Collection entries
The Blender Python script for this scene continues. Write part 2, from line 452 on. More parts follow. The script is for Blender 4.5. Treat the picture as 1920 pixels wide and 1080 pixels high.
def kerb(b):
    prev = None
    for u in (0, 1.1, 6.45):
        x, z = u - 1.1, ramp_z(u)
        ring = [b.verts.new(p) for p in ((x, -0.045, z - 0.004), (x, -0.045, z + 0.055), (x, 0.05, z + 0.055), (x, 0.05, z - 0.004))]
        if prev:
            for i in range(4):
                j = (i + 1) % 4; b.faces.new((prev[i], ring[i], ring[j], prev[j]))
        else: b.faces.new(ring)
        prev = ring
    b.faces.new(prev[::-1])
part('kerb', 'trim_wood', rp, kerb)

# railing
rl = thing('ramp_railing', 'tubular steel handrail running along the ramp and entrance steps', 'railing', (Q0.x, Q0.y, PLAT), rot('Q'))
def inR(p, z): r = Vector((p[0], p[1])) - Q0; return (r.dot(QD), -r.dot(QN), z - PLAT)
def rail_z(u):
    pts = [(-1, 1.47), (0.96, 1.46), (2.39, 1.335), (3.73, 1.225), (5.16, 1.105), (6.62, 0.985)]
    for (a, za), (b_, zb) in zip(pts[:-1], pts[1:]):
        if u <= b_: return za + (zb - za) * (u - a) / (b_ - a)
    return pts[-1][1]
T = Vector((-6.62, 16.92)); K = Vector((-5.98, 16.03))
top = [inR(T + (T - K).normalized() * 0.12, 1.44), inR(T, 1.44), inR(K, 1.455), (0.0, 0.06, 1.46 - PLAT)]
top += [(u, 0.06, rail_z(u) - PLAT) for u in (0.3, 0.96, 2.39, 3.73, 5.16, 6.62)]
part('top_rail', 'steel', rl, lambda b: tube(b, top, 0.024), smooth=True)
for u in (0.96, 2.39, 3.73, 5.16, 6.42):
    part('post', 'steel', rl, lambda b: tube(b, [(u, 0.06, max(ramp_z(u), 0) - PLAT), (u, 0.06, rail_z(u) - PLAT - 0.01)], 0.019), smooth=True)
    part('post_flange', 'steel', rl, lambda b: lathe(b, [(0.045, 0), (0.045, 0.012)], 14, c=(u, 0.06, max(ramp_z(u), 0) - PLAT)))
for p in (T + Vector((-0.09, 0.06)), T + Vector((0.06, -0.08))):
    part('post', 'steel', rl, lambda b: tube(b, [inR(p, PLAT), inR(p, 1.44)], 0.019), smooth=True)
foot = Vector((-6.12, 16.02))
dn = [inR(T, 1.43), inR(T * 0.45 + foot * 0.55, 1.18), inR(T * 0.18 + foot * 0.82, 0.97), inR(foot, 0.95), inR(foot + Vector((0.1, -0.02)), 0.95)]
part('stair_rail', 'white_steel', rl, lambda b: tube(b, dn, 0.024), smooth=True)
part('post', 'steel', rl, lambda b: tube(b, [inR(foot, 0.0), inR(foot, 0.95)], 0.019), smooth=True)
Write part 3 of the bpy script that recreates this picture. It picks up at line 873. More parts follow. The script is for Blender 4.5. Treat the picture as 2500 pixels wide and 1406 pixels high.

▶ **Goal of the exercise**
Return exactly what appears above, from the first line of the entries to the line with "part('kerb', 'trim_wood', rp, kerb)", inclusive.

▶ **Expected output**
The Blender Python script for this scene continues. Write part 2, from line 452 on. More parts follow. The script is for Blender 4.5. Treat the picture as 1920 pixels wide and 1080 pixels high.
def kerb(b):
    prev = None
    for u in (0, 1.1, 6.45):
        x, z = u - 1.1, ramp_z(u)
        ring = [b.verts.new(p) for p in ((x, -0.045, z - 0.004), (x, -0.045, z + 0.055), (x, 0.05, z + 0.055), (x, 0.05, z - 0.004))]
        if prev:
            for i in range(4):
                j = (i + 1) % 4; b.faces.new((prev[i], ring[i], ring[j], prev[j]))
        else: b.faces.new(ring)
        prev = ring
    b.faces.new(prev[::-1])
part('kerb', 'trim_wood', rp, kerb)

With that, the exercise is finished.